National Museum of American History Looks at Latino Labor Rights

Style Magazine Newswire | 7/20/2018, 1:20 p.m.
A new display, "The Case of Luisa Moreno," in the American Enterprise exhibition at the Smithsonian's National Museum of American …

source: prnewswire.com

A new display, "The Case of Luisa Moreno," in the American Enterprise exhibition at the Smithsonian's National Museum of American History, opens July 19 to examine the lasting legacy of Moreno, the Guatemala-born labor organizer who brought together more than 100 groups in 1938 for El Congreso de Pueblos de Habla Española, the Spanish-Speaking People's Congress.
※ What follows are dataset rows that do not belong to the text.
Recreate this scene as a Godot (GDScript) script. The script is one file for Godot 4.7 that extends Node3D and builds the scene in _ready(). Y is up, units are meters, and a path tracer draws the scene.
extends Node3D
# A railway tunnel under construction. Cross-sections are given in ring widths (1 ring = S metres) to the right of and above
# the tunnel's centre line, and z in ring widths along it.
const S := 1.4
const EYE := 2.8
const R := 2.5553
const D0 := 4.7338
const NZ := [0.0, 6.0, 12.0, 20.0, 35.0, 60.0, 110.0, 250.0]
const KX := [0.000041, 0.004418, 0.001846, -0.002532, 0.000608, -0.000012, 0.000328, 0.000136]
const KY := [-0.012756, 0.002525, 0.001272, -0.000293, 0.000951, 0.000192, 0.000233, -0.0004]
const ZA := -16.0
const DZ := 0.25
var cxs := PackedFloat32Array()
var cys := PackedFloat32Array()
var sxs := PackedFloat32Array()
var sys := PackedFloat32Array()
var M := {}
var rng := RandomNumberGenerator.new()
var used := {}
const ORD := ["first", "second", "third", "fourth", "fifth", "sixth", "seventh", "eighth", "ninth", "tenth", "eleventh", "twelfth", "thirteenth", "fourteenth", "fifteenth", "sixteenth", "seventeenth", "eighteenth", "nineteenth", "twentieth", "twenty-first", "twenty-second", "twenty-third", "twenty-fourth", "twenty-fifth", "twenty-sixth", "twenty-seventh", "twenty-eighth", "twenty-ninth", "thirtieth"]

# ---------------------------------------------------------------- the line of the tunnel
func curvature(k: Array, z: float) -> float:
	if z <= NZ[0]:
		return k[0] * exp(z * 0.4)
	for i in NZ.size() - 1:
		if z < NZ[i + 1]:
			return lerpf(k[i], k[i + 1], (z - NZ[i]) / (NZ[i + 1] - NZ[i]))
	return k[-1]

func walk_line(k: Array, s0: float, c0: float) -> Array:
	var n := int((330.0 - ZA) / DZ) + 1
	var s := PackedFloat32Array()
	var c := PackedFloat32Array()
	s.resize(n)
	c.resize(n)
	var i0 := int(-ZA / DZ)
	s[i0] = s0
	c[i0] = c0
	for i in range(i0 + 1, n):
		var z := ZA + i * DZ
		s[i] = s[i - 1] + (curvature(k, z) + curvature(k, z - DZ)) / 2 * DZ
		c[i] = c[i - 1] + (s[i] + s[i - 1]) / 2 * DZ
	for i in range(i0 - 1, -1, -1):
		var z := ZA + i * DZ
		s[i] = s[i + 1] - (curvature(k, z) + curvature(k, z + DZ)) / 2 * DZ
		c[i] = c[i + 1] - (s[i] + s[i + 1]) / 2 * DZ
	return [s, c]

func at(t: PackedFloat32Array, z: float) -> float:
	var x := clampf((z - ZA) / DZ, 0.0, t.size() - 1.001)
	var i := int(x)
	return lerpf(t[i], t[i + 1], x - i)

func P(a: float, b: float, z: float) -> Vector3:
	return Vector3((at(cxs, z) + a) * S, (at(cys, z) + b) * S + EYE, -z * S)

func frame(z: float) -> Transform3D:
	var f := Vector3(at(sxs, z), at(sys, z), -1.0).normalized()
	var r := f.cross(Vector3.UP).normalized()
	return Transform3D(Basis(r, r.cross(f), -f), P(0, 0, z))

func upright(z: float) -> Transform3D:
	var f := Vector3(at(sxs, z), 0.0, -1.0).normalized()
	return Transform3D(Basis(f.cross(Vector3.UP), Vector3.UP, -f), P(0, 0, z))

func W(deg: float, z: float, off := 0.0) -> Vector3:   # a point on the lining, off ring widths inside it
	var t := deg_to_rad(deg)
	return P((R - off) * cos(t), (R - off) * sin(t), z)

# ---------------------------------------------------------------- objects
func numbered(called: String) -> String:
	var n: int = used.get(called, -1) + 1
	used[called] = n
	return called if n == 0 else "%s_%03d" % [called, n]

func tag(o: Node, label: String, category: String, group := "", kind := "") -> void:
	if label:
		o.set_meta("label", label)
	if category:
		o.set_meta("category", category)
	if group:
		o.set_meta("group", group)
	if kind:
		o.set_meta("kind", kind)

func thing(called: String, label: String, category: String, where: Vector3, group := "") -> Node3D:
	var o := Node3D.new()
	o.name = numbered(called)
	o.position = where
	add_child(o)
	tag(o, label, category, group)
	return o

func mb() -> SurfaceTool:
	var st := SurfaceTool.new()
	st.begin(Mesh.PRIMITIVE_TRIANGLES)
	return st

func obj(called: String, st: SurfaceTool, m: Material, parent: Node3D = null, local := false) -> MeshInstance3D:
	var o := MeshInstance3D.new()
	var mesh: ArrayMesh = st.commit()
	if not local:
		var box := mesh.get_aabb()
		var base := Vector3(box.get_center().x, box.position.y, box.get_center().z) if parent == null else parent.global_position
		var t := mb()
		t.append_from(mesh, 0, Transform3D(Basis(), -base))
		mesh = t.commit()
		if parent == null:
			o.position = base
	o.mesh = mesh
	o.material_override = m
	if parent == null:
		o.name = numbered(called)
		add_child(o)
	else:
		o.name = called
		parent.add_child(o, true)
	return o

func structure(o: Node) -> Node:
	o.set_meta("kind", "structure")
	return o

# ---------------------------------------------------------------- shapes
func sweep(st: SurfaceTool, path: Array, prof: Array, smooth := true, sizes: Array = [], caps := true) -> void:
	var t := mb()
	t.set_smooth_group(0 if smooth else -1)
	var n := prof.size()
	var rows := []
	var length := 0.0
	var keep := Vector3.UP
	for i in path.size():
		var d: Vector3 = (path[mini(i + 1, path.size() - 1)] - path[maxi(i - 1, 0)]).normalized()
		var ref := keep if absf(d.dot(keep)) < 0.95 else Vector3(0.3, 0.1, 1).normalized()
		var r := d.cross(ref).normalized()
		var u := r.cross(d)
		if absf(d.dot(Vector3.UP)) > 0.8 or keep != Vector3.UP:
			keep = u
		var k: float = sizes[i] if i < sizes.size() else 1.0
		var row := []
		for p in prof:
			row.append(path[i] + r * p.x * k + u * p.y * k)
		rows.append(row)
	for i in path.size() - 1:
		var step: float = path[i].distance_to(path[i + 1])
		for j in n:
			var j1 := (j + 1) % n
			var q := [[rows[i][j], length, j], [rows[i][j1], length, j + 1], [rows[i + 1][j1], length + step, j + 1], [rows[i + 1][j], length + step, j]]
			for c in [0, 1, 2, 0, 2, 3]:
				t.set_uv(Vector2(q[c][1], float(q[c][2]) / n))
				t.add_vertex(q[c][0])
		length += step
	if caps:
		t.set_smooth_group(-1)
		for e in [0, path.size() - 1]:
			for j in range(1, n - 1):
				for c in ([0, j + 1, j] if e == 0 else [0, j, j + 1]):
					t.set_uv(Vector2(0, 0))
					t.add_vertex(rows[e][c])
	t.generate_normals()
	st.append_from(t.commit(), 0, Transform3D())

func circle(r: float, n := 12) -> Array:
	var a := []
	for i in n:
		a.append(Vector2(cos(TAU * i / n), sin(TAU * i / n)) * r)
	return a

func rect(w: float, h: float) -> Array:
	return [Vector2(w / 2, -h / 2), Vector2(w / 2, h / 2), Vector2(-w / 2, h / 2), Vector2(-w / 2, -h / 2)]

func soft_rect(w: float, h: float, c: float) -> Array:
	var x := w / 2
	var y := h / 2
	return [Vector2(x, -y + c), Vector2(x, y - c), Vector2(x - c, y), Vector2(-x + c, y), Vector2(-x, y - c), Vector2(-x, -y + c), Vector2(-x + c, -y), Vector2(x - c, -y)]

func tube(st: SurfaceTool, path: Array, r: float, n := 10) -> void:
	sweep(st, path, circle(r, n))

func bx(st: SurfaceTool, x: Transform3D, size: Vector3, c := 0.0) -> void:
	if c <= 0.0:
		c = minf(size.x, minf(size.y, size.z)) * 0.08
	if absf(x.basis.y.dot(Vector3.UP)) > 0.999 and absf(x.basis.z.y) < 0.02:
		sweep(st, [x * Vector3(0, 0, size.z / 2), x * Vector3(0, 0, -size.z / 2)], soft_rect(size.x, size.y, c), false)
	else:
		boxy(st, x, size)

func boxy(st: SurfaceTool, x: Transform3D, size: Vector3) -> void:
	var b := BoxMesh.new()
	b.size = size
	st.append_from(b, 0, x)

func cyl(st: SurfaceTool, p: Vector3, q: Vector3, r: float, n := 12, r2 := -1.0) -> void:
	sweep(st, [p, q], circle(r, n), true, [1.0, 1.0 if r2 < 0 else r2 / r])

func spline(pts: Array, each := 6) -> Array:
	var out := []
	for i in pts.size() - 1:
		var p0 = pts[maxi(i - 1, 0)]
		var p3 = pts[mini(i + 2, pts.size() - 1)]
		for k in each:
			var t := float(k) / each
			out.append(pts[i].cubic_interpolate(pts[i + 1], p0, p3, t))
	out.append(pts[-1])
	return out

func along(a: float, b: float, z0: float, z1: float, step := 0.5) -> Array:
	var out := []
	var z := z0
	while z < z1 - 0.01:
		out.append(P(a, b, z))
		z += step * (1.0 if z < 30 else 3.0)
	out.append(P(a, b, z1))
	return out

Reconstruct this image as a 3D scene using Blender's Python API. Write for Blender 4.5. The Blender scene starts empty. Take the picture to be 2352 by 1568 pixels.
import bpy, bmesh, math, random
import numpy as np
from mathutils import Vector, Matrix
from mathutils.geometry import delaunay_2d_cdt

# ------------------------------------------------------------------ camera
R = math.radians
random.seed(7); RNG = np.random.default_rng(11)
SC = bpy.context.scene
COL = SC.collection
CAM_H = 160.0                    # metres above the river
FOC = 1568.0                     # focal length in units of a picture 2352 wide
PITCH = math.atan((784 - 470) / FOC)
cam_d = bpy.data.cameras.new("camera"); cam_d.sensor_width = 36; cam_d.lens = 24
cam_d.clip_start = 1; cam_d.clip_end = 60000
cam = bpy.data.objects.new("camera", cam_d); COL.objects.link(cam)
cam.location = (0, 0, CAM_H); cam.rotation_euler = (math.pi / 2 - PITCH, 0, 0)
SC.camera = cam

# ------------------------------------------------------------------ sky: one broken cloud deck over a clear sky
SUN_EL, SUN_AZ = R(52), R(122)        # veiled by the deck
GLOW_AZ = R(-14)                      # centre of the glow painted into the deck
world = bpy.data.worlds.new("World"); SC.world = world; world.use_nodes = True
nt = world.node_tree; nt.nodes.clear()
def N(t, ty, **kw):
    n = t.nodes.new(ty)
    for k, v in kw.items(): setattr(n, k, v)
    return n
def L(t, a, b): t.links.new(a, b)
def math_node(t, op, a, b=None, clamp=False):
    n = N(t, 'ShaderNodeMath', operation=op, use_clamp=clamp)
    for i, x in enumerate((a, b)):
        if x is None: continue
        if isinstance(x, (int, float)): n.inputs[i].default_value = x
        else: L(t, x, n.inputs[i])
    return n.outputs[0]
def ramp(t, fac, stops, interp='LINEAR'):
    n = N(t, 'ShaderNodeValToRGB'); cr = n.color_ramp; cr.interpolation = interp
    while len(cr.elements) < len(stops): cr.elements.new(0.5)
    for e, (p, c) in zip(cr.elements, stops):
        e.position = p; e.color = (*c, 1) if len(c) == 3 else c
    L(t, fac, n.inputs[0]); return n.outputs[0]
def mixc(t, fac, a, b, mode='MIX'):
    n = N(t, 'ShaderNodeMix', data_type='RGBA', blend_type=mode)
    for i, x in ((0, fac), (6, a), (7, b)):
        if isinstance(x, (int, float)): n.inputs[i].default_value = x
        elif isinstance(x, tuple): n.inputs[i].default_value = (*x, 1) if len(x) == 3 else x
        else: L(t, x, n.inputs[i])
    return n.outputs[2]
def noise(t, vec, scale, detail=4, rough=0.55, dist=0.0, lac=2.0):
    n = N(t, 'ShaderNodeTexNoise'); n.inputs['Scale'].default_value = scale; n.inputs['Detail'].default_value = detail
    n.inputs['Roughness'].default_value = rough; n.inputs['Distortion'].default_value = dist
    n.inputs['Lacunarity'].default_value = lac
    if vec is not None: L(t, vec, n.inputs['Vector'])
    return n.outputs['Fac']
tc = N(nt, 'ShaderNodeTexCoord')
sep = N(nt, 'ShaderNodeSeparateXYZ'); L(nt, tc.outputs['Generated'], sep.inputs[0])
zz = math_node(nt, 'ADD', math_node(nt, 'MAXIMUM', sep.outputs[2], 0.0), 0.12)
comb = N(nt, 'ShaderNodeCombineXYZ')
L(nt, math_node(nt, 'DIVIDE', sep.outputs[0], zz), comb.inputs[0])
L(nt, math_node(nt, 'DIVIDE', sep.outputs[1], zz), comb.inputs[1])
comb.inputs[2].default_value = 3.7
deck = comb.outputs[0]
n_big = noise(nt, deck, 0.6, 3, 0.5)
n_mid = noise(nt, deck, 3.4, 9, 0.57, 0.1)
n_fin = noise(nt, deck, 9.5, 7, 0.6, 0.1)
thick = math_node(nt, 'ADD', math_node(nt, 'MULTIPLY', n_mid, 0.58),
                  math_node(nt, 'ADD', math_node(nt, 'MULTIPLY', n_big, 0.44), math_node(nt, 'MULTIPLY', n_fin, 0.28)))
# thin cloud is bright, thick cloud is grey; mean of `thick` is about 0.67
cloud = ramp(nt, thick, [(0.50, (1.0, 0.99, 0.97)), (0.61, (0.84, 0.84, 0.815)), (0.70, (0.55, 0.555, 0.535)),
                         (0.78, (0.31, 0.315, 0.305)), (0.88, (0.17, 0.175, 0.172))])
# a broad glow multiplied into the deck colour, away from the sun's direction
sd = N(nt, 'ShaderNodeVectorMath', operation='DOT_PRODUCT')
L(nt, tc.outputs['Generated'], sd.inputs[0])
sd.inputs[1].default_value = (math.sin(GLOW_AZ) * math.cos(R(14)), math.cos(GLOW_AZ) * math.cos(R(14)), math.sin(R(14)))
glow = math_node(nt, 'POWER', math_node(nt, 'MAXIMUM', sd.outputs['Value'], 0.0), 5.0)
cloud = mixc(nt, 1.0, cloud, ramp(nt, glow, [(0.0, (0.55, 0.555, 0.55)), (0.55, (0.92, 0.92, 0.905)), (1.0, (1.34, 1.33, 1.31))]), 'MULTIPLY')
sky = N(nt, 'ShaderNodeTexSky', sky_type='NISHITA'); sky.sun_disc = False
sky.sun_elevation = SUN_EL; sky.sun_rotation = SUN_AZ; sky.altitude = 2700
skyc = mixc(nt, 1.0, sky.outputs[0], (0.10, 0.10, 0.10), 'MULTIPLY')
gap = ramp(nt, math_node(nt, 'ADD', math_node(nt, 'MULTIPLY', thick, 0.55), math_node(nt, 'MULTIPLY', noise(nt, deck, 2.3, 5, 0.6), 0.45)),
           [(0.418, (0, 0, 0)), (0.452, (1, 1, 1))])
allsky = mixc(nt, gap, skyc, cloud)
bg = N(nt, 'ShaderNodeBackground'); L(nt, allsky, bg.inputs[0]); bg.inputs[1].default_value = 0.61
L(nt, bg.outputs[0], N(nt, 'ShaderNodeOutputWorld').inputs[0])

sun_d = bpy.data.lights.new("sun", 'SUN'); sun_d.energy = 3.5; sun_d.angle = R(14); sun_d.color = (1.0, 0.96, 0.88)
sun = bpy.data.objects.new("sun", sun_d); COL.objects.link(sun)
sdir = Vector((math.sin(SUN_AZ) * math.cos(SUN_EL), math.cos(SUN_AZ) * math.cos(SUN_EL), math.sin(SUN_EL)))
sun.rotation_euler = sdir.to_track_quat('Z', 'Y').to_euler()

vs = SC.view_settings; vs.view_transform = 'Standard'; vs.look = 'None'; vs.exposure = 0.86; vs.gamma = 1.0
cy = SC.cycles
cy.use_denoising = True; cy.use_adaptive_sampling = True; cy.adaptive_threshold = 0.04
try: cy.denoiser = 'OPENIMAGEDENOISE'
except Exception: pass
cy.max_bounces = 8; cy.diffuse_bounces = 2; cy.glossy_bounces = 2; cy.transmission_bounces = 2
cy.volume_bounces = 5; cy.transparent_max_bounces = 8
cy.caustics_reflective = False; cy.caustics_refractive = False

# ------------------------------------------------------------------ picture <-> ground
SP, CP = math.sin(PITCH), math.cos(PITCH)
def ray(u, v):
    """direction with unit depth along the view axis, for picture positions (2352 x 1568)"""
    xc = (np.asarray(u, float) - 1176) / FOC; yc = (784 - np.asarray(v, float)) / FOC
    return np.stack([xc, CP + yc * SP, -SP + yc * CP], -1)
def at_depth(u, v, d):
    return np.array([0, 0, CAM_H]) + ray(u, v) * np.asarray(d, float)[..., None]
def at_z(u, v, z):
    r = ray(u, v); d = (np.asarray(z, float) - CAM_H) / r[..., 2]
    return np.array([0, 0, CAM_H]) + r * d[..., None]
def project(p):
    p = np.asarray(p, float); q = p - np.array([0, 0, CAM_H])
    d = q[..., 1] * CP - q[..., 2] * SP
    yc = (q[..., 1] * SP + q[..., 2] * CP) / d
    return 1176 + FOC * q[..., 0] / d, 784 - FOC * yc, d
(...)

It is considered the first national Hispanic civil rights assembly. The organization advocated for fair treatment of Latino laborers in the United States for both new immigrants and U.S. citizens. The display will feature objects representing Moreno's work as a civil rights activist and labor organizer with union pins from groups that she worked with around the 1930s, including the Affiliated Congress of Industrial Organizations, the International Ladies Garment Worker Union Convention Badge, the Cannery Workers, American Federation of Labor, the Cannery Workers and Farm Laborers Union, the United Labor May Day 50th Anniversary and the American Federation of Labor. Also on view will be her shawl and a pamphlet to rally national attention and halt Moreno's deportation.